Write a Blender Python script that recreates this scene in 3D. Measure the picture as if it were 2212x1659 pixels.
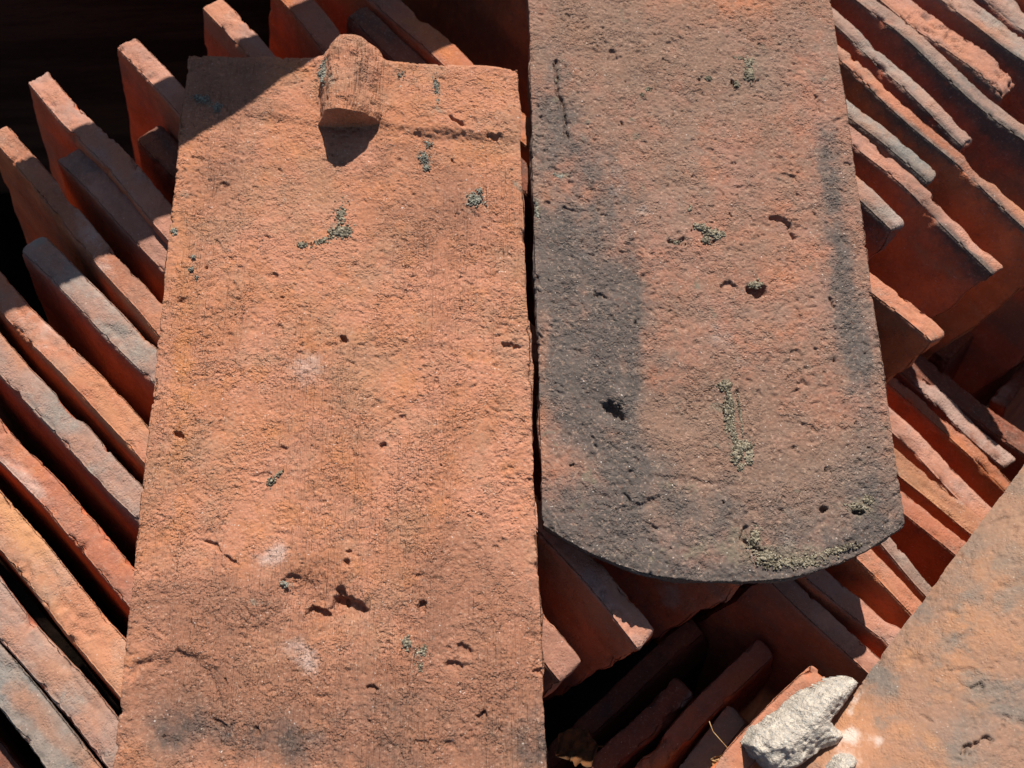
import bpy, math, random
import numpy as np
from mathutils import Matrix, Vector
random.seed(7)
SC = bpy.context.scene
R = math.radians
for o in list(bpy.data.objects): bpy.data.objects.remove(o)

# ------------------------------------------------------------------ camera
CAM_H = 0.368                 # metres above the upper face of the two loose tiles
TH = R(17.6)                  # tilt from straight down
FPX, CX, CY = 1736.0, 1106.0, 829.5      # focal length and centre on a 2212 px wide picture
cd = bpy.data.cameras.new('camera'); cam = bpy.data.objects.new('camera', cd)
SC.collection.objects.link(cam); SC.camera = cam
cam.location = (0, 0, CAM_H); cam.rotation_euler = (TH, 0, 0)
cd.sensor_width = 36; cd.lens = FPX/2212*36
cd.clip_start = 0.01; cd.clip_end = 50
cd.dof.use_dof = True; cd.dof.focus_distance = 0.385; cd.dof.aperture_fstop = 9

# ------------------------------------------------------------------ light
SUN = Vector((0.05, 0.77, 0.70)).normalized()          # towards the sun
elev = math.asin(SUN.z); azim = math.atan2(SUN.x, SUN.y)
w = bpy.data.worlds.new('World'); SC.world = w; w.use_nodes = True
nt = w.node_tree; sky = nt.nodes.new('ShaderNodeTexSky'); sky.sky_type = 'NISHITA'
sky.sun_disc = False; sky.sun_elevation = elev; sky.sun_rotation = azim
bg = nt.nodes['Background']; bg.inputs['Strength'].default_value = 0.05
nt.links.new(sky.outputs[0], bg.inputs[0])
sl = bpy.data.lights.new('sun', 'SUN'); sl.energy = 4.6; sl.angle = R(0.53); sl.color = (1, .945, .86)
so = bpy.data.objects.new('sun', sl); SC.collection.objects.link(so)
so.rotation_euler = SUN.to_track_quat('Z', 'Y').to_euler(); so.location = (0, 1, 2)
SC.view_settings.view_transform = 'Standard'; SC.view_settings.look = 'None'
SC.view_settings.exposure = 0.95; SC.view_settings.gamma = 1; SC.view_settings.use_curve_mapping = False
SC.render.engine = 'CYCLES'

# ------------------------------------------------------------------ geometry tools
cT, sT = math.cos(TH), math.sin(TH)
def ray(px, py):
    u = (px-CX)/FPX; v = -(py-CY)/FPX
    return np.array([u, sT+v*cT, -cT+v*sT])
def P(px, py, z=0.0):
    d = ray(px, py); t = (z-CAM_H)/d[2]
    return np.array([0, 0, CAM_H]) + d*t
def P_on(px, py, p0, n):
    d = ray(px, py); o = np.array([0, 0, CAM_H]); t = np.dot(p0-o, n)/np.dot(d, n)
    return o + d*t
def proj(p):
    q = p - np.array([0, 0, CAM_H])
    x = q[..., 0]; up = q[..., 1]*cT + q[..., 2]*sT; f = q[..., 1]*sT - q[..., 2]*cT
    return CX + FPX*x/f, CY - FPX*up/f
def unit(v): v = np.asarray(v, float); return v/np.linalg.norm(v)
def sstep(a, b, x):
    t = np.clip((x-a)/(b-a), 0, 1); return t*t*(3-2*t)

def seg_d(X, Y, pts):
    """distance to a polyline in picture units on the tile's face"""
    best = np.full(X.shape, 1e9)
    for (x0, y0), (x1, y1) in zip(pts[:-1], pts[1:]):
        dx, dy = x1-x0, y1-y0; t = np.clip(((X-x0)*dx+(Y-y0)*dy)/(dx*dx+dy*dy+1e-9), 0, 1)
        best = np.minimum(best, np.hypot(X-x0-t*dx, Y-y0-t*dy))
    return best
def ell(X, Y, cx, cy, rx, ry, a=0):
    c, s = math.cos(R(a)), math.sin(R(a)); u = (X-cx)*c+(Y-cy)*s; v = -(X-cx)*s+(Y-cy)*c
    return np.hypot(u/rx, v/ry)
def gau(*a): return np.exp(-ell(*a)**2)

_rg = np.random.RandomState(11)
_PERM = _rg.permutation(256).astype(np.int32); _PERM = np.concatenate([_PERM, _PERM])
_G = _rg.normal(size=(256, 3)); _G = (_G/np.linalg.norm(_G, axis=1, keepdims=True)).astype(np.float32)
_ROT = np.array([[.8, .36, -.48], [-.6, .48, -.64], [0, .8, .6]])
def vnoise(p, scale, seed=0):
    """gradient noise, about -1..1; p in metres, scale = feature size in metres"""
    q = (p @ _ROT)/(scale*1.25) + (seed*17.31) % 97; i = np.floor(q).astype(np.int32); f = (q-i).astype(np.float32)
    w_ = f*f*f*(f*(f*6-15)+10); i &= 255; j = (i+1) & 255; r = 0
    for dx in (0, 1):
        ax_ = _PERM[(j if dx else i)[:, 0]]
        wx = w_[:, 0] if dx else 1-w_[:, 0]
        for dy in (0, 1):
            ay_ = _PERM[ax_+(j if dy else i)[:, 1]]
            wy = wx*(w_[:, 1] if dy else 1-w_[:, 1])
            for dz in (0, 1):
                g = _G[_PERM[ay_+(j if dz else i)[:, 2]]]
                r = r + wy*(w_[:, 2] if dz else 1-w_[:, 2])*(g[:, 0]*(f[:, 0]-dx)+g[:, 1]*(f[:, 1]-dy)+g[:, 2]*(f[:, 2]-dz))
    return r*1.75
def fbm(p, scale, seed=0, octv=3, gain=.5):
    r = 0; a = 1; t = 0
    for k in range(octv):
        r = r + a*vnoise(p, scale/(2.03**k), seed+k*17); t += a; a *= gain
    return r/t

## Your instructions
Your task is to reproduce exactly the lines from the start of the data above through the line containing "cd.dof.use_dof = True;", leaving every picture out.

## Right answer
Write a Blender Python script that recreates this scene in 3D. Measure the picture as if it were 2212x1659 pixels.
import bpy, math, random
import numpy as np
from mathutils import Matrix, Vector
random.seed(7)
SC = bpy.context.scene
R = math.radians
for o in list(bpy.data.objects): bpy.data.objects.remove(o)

# ------------------------------------------------------------------ camera
CAM_H = 0.368                 # metres above the upper face of the two loose tiles
TH = R(17.6)                  # tilt from straight down
FPX, CX, CY = 1736.0, 1106.0, 829.5      # focal length and centre on a 2212 px wide picture
cd = bpy.data.cameras.new('camera'); cam = bpy.data.objects.new('camera', cd)
SC.collection.objects.link(cam); SC.camera = cam
cam.location = (0, 0, CAM_H); cam.rotation_euler = (TH, 0, 0)
cd.sensor_width = 36; cd.lens = FPX/2212*36
cd.clip_start = 0.01; cd.clip_end = 50
cd.dof.use_dof = True; cd.dof.focus_distance = 0.385; cd.dof.aperture_fstop = 9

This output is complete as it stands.